## Records from a data collection

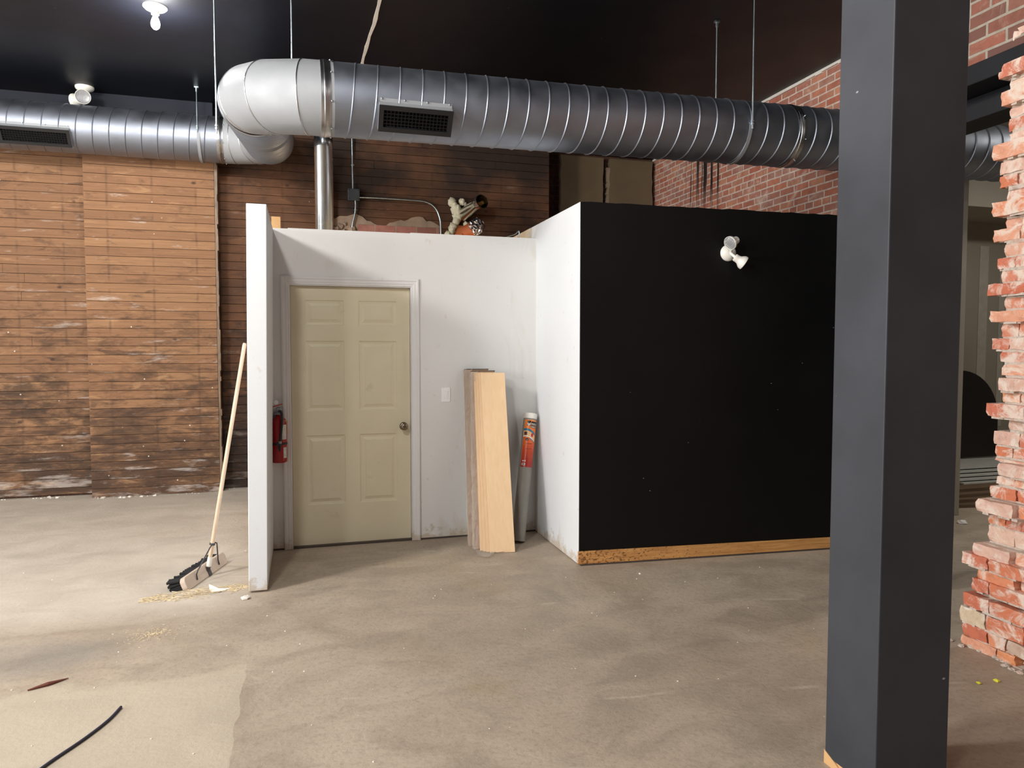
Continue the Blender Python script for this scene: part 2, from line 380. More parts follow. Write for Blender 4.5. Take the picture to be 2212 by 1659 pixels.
# back wall: three plank faces
def planks(name,mat,x0,x1,yf,z0,z1,seed,edge=None):
    r=random.Random(seed); m=MB(); k0=int(z0/.0925); z=k0*.0925
    while z<z1:
        a,b=max(z,z0)+.0018,min(z+.0925,z1)-.0018
        if b-a>.01:
            xs=[x0]; x=x0+r.uniform(.8,3.5)
            while x<x1-.5: xs.append(x); x+=r.uniform(1.6,4.2)
            xs.append(x1)
            for i in range(len(xs)-1):
                dy=r.uniform(-.0022,.0022)
                m.box((xs[i]+.0006,yf+dy,a),(xs[i+1]-.0006,yf+.022,b))
        z+=.0925
    o=m.build(name,mat,bevel=.0025); return struct(o)
SPLIT=3.62
planks('wall_back_left',WOOD_L,-8,-2.125,8.46,.02,SPLIT,1)
planks('wall_back_middle',WOOD_M,-2.123,-.885,8.285,.0,SPLIT,2)
planks('wall_back_right',WOOD_D,-.86,2.932,8.455,.0,4.1,3)
m=MB(); m.box((-8,8.484,0),(2.93,8.62,CZ)); m.box((-2.12,8.309,0),(-.9,8.47,SPLIT))
struct(m.build('wall_back',BRICKDK))
struct(BX((-8,8.43,SPLIT+.002),(-.25,8.482,CZ)).build('wall_back_upper',CHARW))
struct(BX((-2.12,8.27,SPLIT+.002),(-.885,8.42,CZ)).build('wall_back_bulkhead',CHARW))
# raw edge post at the end of the middle plank face
m=MB(); r=random.Random(5); z=.02
while z<SPLIT:
    h=r.uniform(.05,.12); w=r.uniform(-.006,.006); m.box((-.884,8.287,z),(-.858+w,8.452,min(z+h,SPLIT)))
    z+=h
tr=struct(m.build('trim_1',m_board('weathered_edge',(96,76,58),(150,126,104),(30,30,6))))
# alcove with the two painted panels, brick behind
struct(BX((2.9,9.06,0),(5.0,9.2,CZ)).build('wall_back_alcove',BRICKDK))
def rough_panel(name,x0,x1,y,z0,z1,seed):
    r=random.Random(seed); n=60; L=[];R=[]
    for i in range(n+1):
        z=z0+(z1-z0)*i/n; L.append((x0+r.uniform(-.006,.012),y,z)); R.append((x1+r.uniform(-.012,.006)-(.02*max(0,1-(z-z0)/.5) if seed==1 else 0),y,z))
    m=MB(); m.prism(L+R[::-1],(0,.06,0)); return struct(m.build(name,PANELP,recalc=True))
rough_panel('wall_back_panel',3.27,3.875,8.97,0.02,CZ-.05,1)
rough_panel('wall_back_panel.001',3.968,4.60,8.97,0.02,CZ-.05,2)
m=MB(); r=random.Random(8); z=2.3
while z<3.95:
    h=r.uniform(.02,.06); m.box((3.935+r.uniform(-.01,.012),8.985,z),(3.972+r.uniform(0,.012),9.04,z+h)); z+=h
struct(m.build('trim_2',MORTL))
# right brick wall and its near stretch over the beam
m=MB(); m.box((4.66,5.15,0),(4.95,9.2,CZ)); struct(m.build('wall_right',BRICK))
m=MB(); r=random.Random(3); y=5.2
while y<9:
    l=r.uniform(.08,.3); m.box((4.64,y,CZ-.022-r.uniform(0,.014)),(4.68,y+l,CZ+.01)); y+=l
struct(m.build('trim_3',PLASTER))
m=MB(); m.box((3.4,-5,3.03),(3.72,3.75,CZ)); m.box((3.42,-5,0),(3.72,2.6,3.03)); struct(m.build('wall_right_near',BRICKD))
bm_=thing('steel_beam',(3.4,2.9,2.8),'black steel beam carrying the brickwork over the opening at right','beam')
m=MB(); m.box((3.37,2.42,2.925),(3.74,3.75,3.028)); m.build('top_plate',BEAMM,bm_,bevel=.004)
m=MB(); m.box((3.55,2.42,2.80),(3.76,3.75,2.923)); m.build('web',BEAMM,bm_,bevel=.004)
m=MB(); m.box((3.46,3.55,0),(3.7,3.75,2.79)); struct(m.build('wall_right_jamb',BRICKD))

# ------------------------------------------------------------------ toothed brick pier (irregular, one mesh of bricks + mortar core)
CAMP=V((0,0,1.55)); TH=math.radians(16.2); PT=math.radians(2.85)
FWD=V((math.sin(TH)*math.cos(PT),math.cos(TH)*math.cos(PT),-math.sin(PT))); RGT=V((math.cos(TH),-math.sin(TH),0)); UPV=RGT.cross(FWD)
def onX(x,y,X):                                                    # where a sight line meets the plane X
    d=FWD+RGT*((x-1106)/1550)-UPV*((y-829.5)/1550); return CAMP+d*(X/d.x)
rows=[(2189,64,96,0),(2184,115,141,0),(2156,142,174,1),(2181,176,199,2),(2162,200,232,1),(2181,234,257,0),(2179,258,286,0),(2181,289,312,0),(2144,314,350,1),(2161,351,380,0),
(2160,382,408,0),(2176,412,436,2),(2142,439,471,1),(2173,473,495,2),(2146,497,525,0),(2170,527,556,2),(2155,558,583,0),(2164,585,612,2),(2132,614,640,1),(2170,643,669,2),(2138,672,698,1),
(2164,699,729,2),(2143,731,756,0),(2161,759,783,0),(2164,786,811,0),(2156,815,845,1),(2165,847,869,0),(2131,870,900,1),(2179,902,930,2),(2145,929,960,0),(2149,961,985,0),(2151,986,997,2),
(2155,998,1027,1),(2154,1026,1046,0),(2138,1047,1073,0),(2108,1075,1104,3),(2136,1105,1131,0),(2135,1132,1168,2),(2102,1171,1200,3),(2078,1190,1216,4),(2112,1226,1254,3),(2099,1246,1274,4),
(2080,1277,1306,4),(2074,1306,1340,4),(2078,1342,1369,4),(2076,1368,1391,4)]
tones=[(214,128,94),(226,146,108),(208,122,96),(228,164,134),(220,178,160),(204,116,88),(232,152,104),(226,186,168)]
m=MB(); mo=MB(); r=random.Random(11)
def rbrick(mb,x0,x1,y0,y1,z0,z1,tone,j=.0028):
    mb.cur=lin(tone)
    # chipped brick: subdivided box with jitter
    nx,ny,nz=2,5,3; idx={}; vs=[]; fs=[]
    def vid(i,k,l):
        if (i,k,l) not in idx:
            e=sum(q in (0,n) for q,n in ((i,nx),(k,ny),(l,nz)))
            c=V((x0+(x1-x0)*i/nx,y0+(y1-y0)*k/ny,z0+(z1-z0)*l/nz)); ctr=V(((x0+x1)/2,(y0+y1)/2,(z0+z1)/2))
            jj=j*(1.4 if e>=2 else .7)
            c+=V((r.uniform(-jj,jj),r.uniform(-jj,jj),r.uniform(-jj,jj)*.7))
            if e==3: c+=(ctr-c)*r.uniform(.0,.035)
            idx[(i,k,l)]=len(vs); vs.append(c)
        return idx[(i,k,l)]
    for k in range(ny):
        for l in range(nz):
            fs.append((vid(0,k,l),vid(0,k,l+1),vid(0,k+1,l+1),vid(0,k+1,l))); fs.append((vid(nx,k,l),vid(nx,k+1,l),vid(nx,k+1,l+1),vid(nx,k,l+1)))
    for i in range(nx):
        for l in range(nz):
            fs.append((vid(i,0,l),vid(i+1,0,l),vid(i+1,0,l+1),vid(i,0,l+1))); fs.append((vid(i,ny,l),vid(i,ny,l+1),vid(i+1,ny,l+1),vid(i+1,ny,l)))
    for i in range(nx):
        for k in range(ny):
            fs.append((vid(i,k,0),vid(i,k+1,0),vid(i+1,k+1,0),vid(i+1,k,0))); fs.append((vid(i,k,nz),vid(i+1,k,nz),vid(i+1,k+1,nz),vid(i,k+1,nz)))
    mb.add(vs,fs)
prev=None
for (px,ya,yb,kind) in rows:
    X=3.4-{0:.0,1:.035,2:-.008,3:.085,4:.10}[kind]+r.uniform(-.004,.004)
    a=onX(px,ya,X); b=onX(px,yb,X); z1,z0=a.z,b.z; yl=(a.y+b.y)/2
    z0=max(z0,.0)
    y=yl; first=True
    lens=[.205 if kind in (1,3) else r.choice((.1,.15,.205))]
    while y>2.05:
        L=lens.pop(0) if lens else r.choice((.1,.2,.205,.21))
        xx=X if first or kind==4 and y>2.6 else 3.4-r.choice((0,0,.004,.008,-.004)) - (.05 if kind>=3 else 0)
        tone=r.choice(tones) if kind!=2 else r.choice([(226,190,170),(224,170,146),(214,176,158),(216,140,112)])
        if z1<.27 and r.random()<.3: tone=r.choice([(214,192,164),(202,176,156)])
        rbrick(m,xx,3.72,y-L+.008,y,z0+.003,z1-.002,tone)
        y-=L; first=False
    cx_=3.414 if kind<3 else 3.36
    mo.box((cx_,2.05,z0),(3.70,yl-.02,z1))
    if prev and prev[0]>z1: mo.box((max(cx_,prev[2])-.012,2.05,z1-.004),(3.70,min(yl,prev[1])-.012,prev[0]+.004))
    prev=(z0,yl,cx_)
    for q in range(6):
        yy=yl-r.uniform(.0,.3); mo.box((X+.004+r.uniform(-.003,.006),yy-r.uniform(.02,.09),z0-.007),(X+.06,yy,z0+.006))
p=struct(m.build('wall_right_pier',PIER)); struct(mo.build('wall_right_pier_mortar',MORTAR))
# rubble footing under the pier
m=MB()
def lump(mb,c,s,seed,n=8,flat=1.):
    r=random.Random(seed); vs=[];fs=[];R=5
    for i in range(R+1):
        th=PI*i/R
        for k in range(n):
            ph=2*PI*k/n; q=s*r.uniform(.75,1.2)
            vs.append(V(c)+V((math.sin(th)*math.cos(ph)*q,math.sin(th)*math.sin(ph)*q,math.cos(th)*q*flat)))
    for i in range(R):
        for k in range(n): fs.append((i*n+k,(i+1)*n+k,(i+1)*n+(k+1)%n,i*n+(k+1)%n))
    mb.add(vs,fs)
for i in range(26):
    t=i/25; lump(m,(3.30+r.uniform(-.03,.05)-.03*math.sin(t*3),2.93-t*.9+r.uniform(-.02,.02),.005),r.uniform(.012,.03),i,flat=.45)
tag(m.build('mortar_rubble',MORTAR,org=(3.3,2.6,0)),'crumbled mortar rubble along the foot of the broken brick pier','rubble',kind='stuff')

# ------------------------------------------------------------------ charcoal column
cl=thing('support_column',(2.01,2.06,0),'tall charcoal painted square column from floor to ceiling, foreground right','column')
m=MB(); m.box((1.855,1.94,.03),(2.165,2.185,CZ)); m.build('shaft',COLUMN,cl,bevel=.004)
m=MB(); m.prism([(1.853,2.187,0),(1.853,2.187,.05),(1.853,2.13,.028),(1.853,2.08,0)],(.02,0,0)); m.box((1.86,1.945,0),(2.16,2.18,.03)); m.build('bare_foot',PINE,cl)

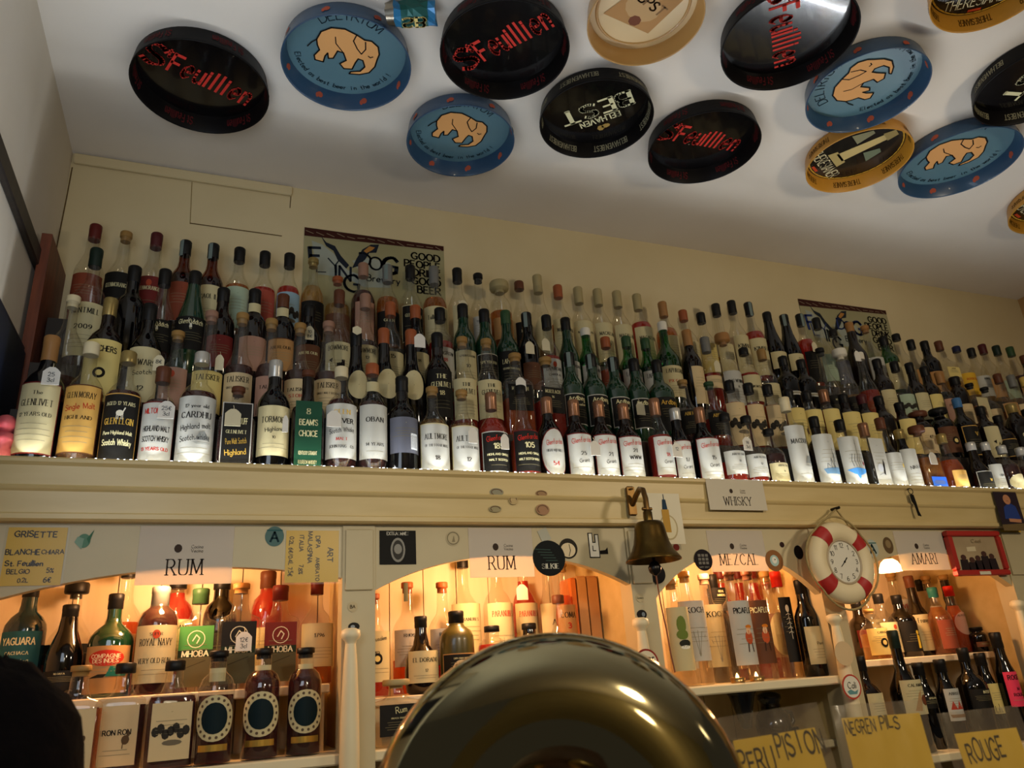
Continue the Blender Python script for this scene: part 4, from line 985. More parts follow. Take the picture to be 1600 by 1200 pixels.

## JOB
List all lines above in which the string "this" appears.

## EXERCISE SOLUTION
Continue the Blender Python script for this scene: part 2, from line 380. More parts follow. Write for Blender 4.5. Take the picture to be 2212 by 1659 pixels.
Continue the Blender Python script for this scene: part 4, from line 985. More parts follow. Take the picture to be 1600 by 1200 pixels.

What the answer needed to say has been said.